Exiled Victorian Liberal MP Moira Deeming will not pursue legal action over her temporary suspension from the parliamentary party.
She was suspended for nine months in late March after attending an anti-transgender rights rally in Melbourne where neo-Nazis performed the “sieg heil” salute.
In an email, Ms Deeming demanded Victorian Opposition Leader John Pesutto agree to issue a media statement exonerating her of being a Nazi or Nazi sympathiser by 2pm on Thursday or face legal action.
The upper house MP later confirmed she would make good on her threat in a follow-up email to colleagues but she backed away from that position on Saturday.
In a statement, Ms Deeming said she never considered suing the Liberal Party, rather she contemplated legal mediation as a way to settle on the conditions of her suspension.

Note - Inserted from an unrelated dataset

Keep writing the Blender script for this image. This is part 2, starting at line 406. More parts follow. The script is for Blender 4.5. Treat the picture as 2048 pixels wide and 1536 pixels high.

She maintained that once she was told on Thursday night the party leadership refused her mediation request, she immediately informed party president Greg Mirabella she would not pursue it further.
Party room minutes
Ms Deeming said published minutes from the March meeting showed the Liberal Party agreed no one was accusing her of being a Nazi or a Nazi sympathiser.
“All I have ever wanted, since the leader’s failed attempt to have me expelled for allegedly bringing the party into disrepute, was to have my name cleared,” she said in a statement on Twitter.
“These minutes afford me the full, official, written, public exoneration that the leadership seems unwilling to provide.”
Ms Deeming said she was a proud Liberal and she looked forward to re-joining the parliamentary party at the end of her nine-month suspension.
Mr Pesutto on Friday said the party was considering expelling Ms Deeming over her planned legal action.
Federal Opposition Leader Peter Dutton also flagged intervening in the Victorian division as a way to sort out “the whole mess”.